Nance County had a reappraisal in 1966. The 3-year sales assessment ratio percentages are as follows:
1966 29
1967 25
1968 21
The conclusion reached by the state board as to the indicated ratio for Nance County is 21, so it is obvious that although the order suggests consideration of a 3-year sales assessment ratio, of agricultural statistics, and of the testimony of the county officials, the indicated ratio is exactly the same as the 1968 sales assessment ratio.
In Boone County the 3-year sales assessment ratio percentages are as follows:
1966 28
1967 27
1968 21
Here again, although the order refers to a 3-year sales assessment ratio, agricultural statistics, and the testimony of county officials, the indicated ratio is the same as the 1968 sales assessment ratio.
Only three of the counties, Boone, Cass, and Polk, are *765given urban and suburban increases. In all three, the orders state that the increase is predicated upon a 3-year sales assessment ratio and the testimony of the county officials. In Boone and Cass Counties, the testimony indicates that the town property is already overvalued, and that the increase would further overvalue it. The conclusion of the state board as to their indicated ratio is 26 for Boone and 29 for Cass and Polk Counties. In addition to Boone County, Thayer and Wheeler also had an indicated ratio of 26. Thayer was given a 15 percent increase and Wheeler none. Loup County, with an indicated ratio of 22, was given no increase. Grant County, with an indicated ratio of 24, was given no increase. Grant County had a reappraisal in 1966 and Loup had one in 1967. Sioux, Boyd, and Dawes Counties, all with an indicated urban ratio of 25, were given no increases. It is impossible to reconcile these discrepancies from the record.
Cass County, with an indicated ratio of 29, was given a 9 percent increase. Polk and Merrick Counties, with an indicated ratio of 29, were given a 21 percent increase. Cedar and Dixon Counties, which had had recent reappraisals but also had an indicated ratio of 29, were given no increases. Holt and Lancaster Counties, with an indicated urban ratio of 29, were given no increases.

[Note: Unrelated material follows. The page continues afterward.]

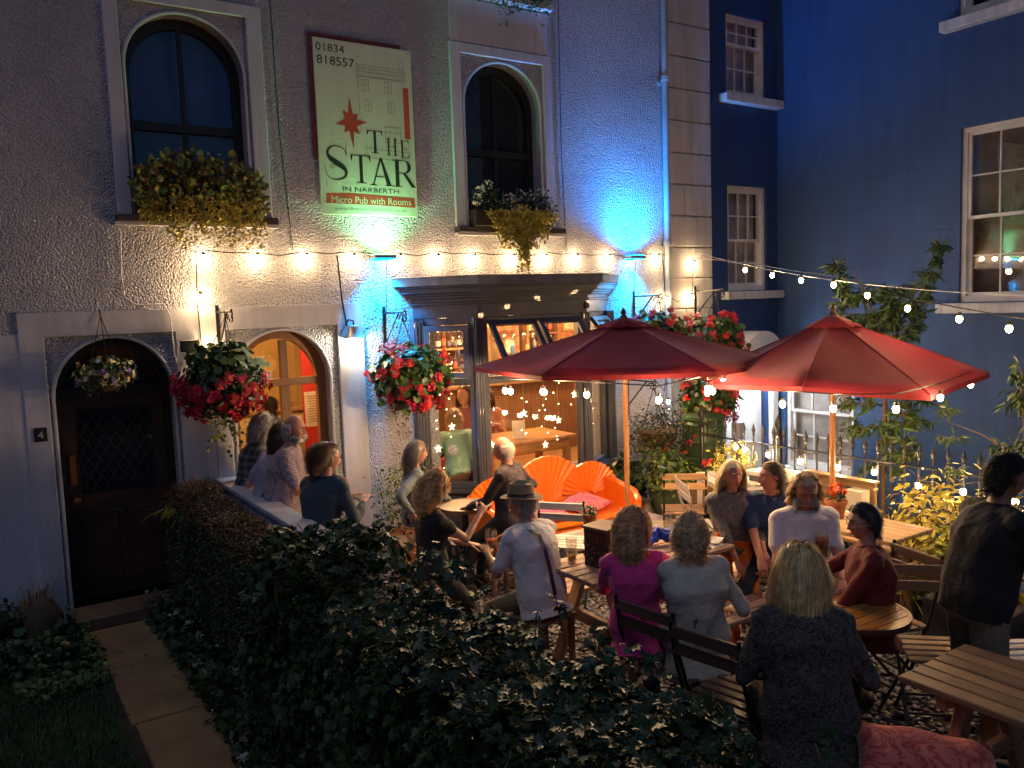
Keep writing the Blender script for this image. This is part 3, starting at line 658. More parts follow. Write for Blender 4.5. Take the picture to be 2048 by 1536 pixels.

Upon consideration of the record herein, we cannot escape the conclusion that the state board used completely different and uncorrelated methods to support its ultimate conclusions, and that no reasonable approach was made to achieve uniformity among the counties. As we said in County of Sioux v. State Board of Equalization & Assessment, ante p. 741, 178 N. W. 2d 754, it is the primary duty of the State Board of Equalization and Assessment to equalize or establish uniformity among the various counties, and, while absolute uniformity of approach may not be possible, there must be a reasonable attempt at uniformity.
Where the record of the proceedings before the State *766Board of Equalization and Assessment contains no evidence to justify an order, the action must be held to be unreasonable and arbitrary.
For the reasons given, we reverse the order of the State Board of Equalization and Assessment increasing the assessments herein.
Reversed.
White., C. J., and Carter, J., took no part in the consideration of or decision in these cases.